Als der Schwarzwälder den Rennwagen in Molsheim kaufte, war die Karosserie weiß lackiert. Weiß war seit den Gordon-Bennett-Rennen zu Beginn der 20. Jahrhunderts als die deutsche Rennfarbe festgelegt worden. Schon vor Paul Pietsch saß ein deutscher Fahrer am Steuer des Bugatti: Der Berliner Heinrich-Joachim von Morgen setzte den Achtzylinder-Rennwagen 1930 und 1931 ein. Als von Morgen für die Saison 1932 auf das verbesserte Grand-Prix-Modell 51 wechselte, gab er den 35B an Bugatti zurück. Dort entdeckte Pietsch den Achtzylinder-Rennwagen, kaufte ihn im Frühjahr 1932 und setzte ihn in dieser Saison bei zahlreichen Bergrennen sowie auch beim Großen Preis von Deutschland ein.

Paul Pietsch feiert mit dem Bugatti Typ 35B zwei Gesamtsiege

Zwar verlief die Premiere in Wiesbaden-Erbenheim mit einem Ausfall kurz vor dem Ziel enttäuschend, doch im Spätsommer konnte der junge Paul Pietsch mit seinem weißen Bugatti zwei Gesamtsiege feiern. Nach der Rennsaison verkaufte er den Achtzylinder-Rennwagen an Herbert Wimmer aus Kappelrodeck. Der Privatfahrer, der wie Pietsch im Schwarzwald lebte, setzte den Bugatti bis einschließlich 1936 ein und behielt den Bugatti auch während des Zweiten Weltkriegs. Danach gelangte der 35B in den Besitz von Heinrich Herbster aus Bad Säckingen.

Zerlegt in die USA

Um 1956 gelangte der Bugatti 35B  in zerlegter Form in die USA und wurde dort bis 1995 gelagert. Zwar gelangten die Längsträger des Rahmens in den Besitz eines Bugatti-Sammlers an der Westküste. Aber alle wesentlichen technischen Bauteile des Schwarzwälder Bugatti mit der Chassisnummer 4948 blieben erhalten und wurden wieder zusammengefügt.

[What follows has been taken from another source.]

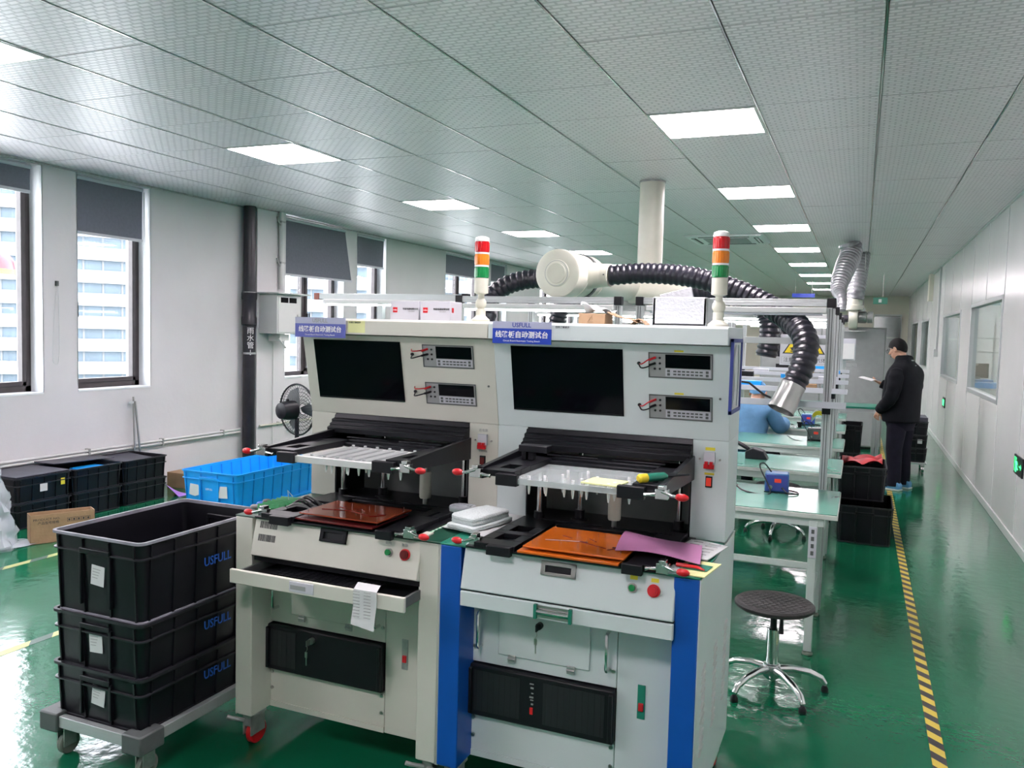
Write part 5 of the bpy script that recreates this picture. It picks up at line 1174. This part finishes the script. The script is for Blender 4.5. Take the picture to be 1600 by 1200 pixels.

Heute befindet sich der Bugatti Typ 35 äußerlich wieder in dem Zustand des Werkswagens, der 1930 beim Großen Preis von Monaco vom Franzosen Guy Bouriat auf den dritten Platz gefahren wurde. Während für den Stadtkurs wohl noch ein Zweiliter-Motor (Typ 35C) eingebaut war, kaufte von Morgen den Bugatti als 35B mit dem stärkeren 2,3-Liter-Aggregat, welches sich heute noch in dem Auto befindet.

Chassis nicht authentisch

Vor der Veranstaltung des aus Kanada stammenden Auktionshauses RM haben einige Bugatti-Experten das Auto begutachtet und es bis auf das Fehlen des ursprünglichen Chassis als authentisch eingestuft. Aber zumindest die Technik stammt dem Rennwagen, mit dem Paul Pietsch 1932 seine ersten Rennsaison bestritt, ehe er auf einen Alfa Romeo 8C 2300 Monza wechselte.